Indulging every once in a while is fine, as long as it’s the spice, not the main dish. As Prince Hal said in Shakespeare’s Henry IV Part I, “If all the year were playing holidays, / To sport would be as tedious as to work.

A good guideline for indulgence is that it should occur with a frequency of 1-5%. That means that if you have 21 meals in a week, you should aim for having a rich dessert for at most one of those meals. Or just have one spoonful, and leave the rest.

3) Savor.

The most flavorful meal I’ve ever had was a simple bowl of vegetable chili. When the first spoonful of chili hit my palate, it was as if a fusillade of firecrackers had exploded in my brain. It tasted so good my eyes teared.

I suspect there wasn’t anything extraordinary about the chili. What was different was that I was at a weeklong meditation retreat, and my attention was so sharpened that I was able to fully savor the experience – perhaps for the first time in my life.

At any moment of existence, millions of your neurons are firing. When you are sparing in your indulgence and cleanse the palate of your senses, you become sensitive to the even the slightest amount of pleasure the world offers you. Tantric philosophy calls this feeling the divine tremor, or spanda. This provides an alternative to chasing down the highs, with their attendant crushing lows. You can just reside in a state of partial ecstasy all day long. And austerity transforms into indulgence.

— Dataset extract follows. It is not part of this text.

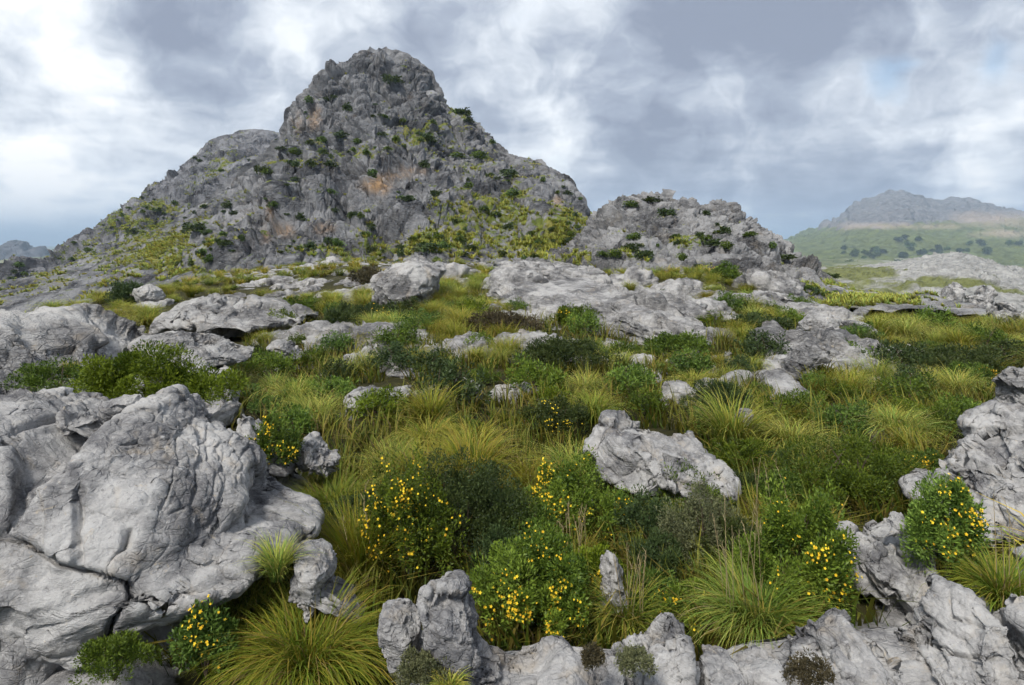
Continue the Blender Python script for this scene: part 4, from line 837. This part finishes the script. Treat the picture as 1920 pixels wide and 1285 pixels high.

How? Stop, be sparing in your excesses, and savor the moment. And let the miraculous ensue.

3 Comments on “How much excess is enough?”

  1. Lauri Lumby

    Or the short answer….too much porn is when it negatively impacts your ability to perform in the bedroom, to enjoy normal sexual interaction, to attain and maintain arousal and/or when climax becomes difficult or impossible. And when you expect your partner to look or act like Jenna Jameson, you might want to choose another viewing medium.

  2. Caleb Connolly

    I think this is a really good article, about a really important life balance lesson that applies to so many aspects of life. This issue is at the hart of some of the major failings of human society. This country culturally seems to embrace, encourage and perpetuate a lot of mostly unattainable all-American dreams in which we can all be filthy rich super models/stars. That of course is the most extreme case but it goes deeper and becomes more subtle.

  3. Jazzz

    Thank you for this great article to remind us of the importance of de-sensualizing our senses, and by doing so opens the ability to enjoy more for less. One trap I get caught up in, is always doing, doing, doing, and forgetting to step back and do “nothing”. Through your article, I realized that I am putting a strain on all my senses, making me feel I’m on a treadmill. I think it’s time for a mental vacation. Off to meditate for a while!
    Thank you for all your great articles!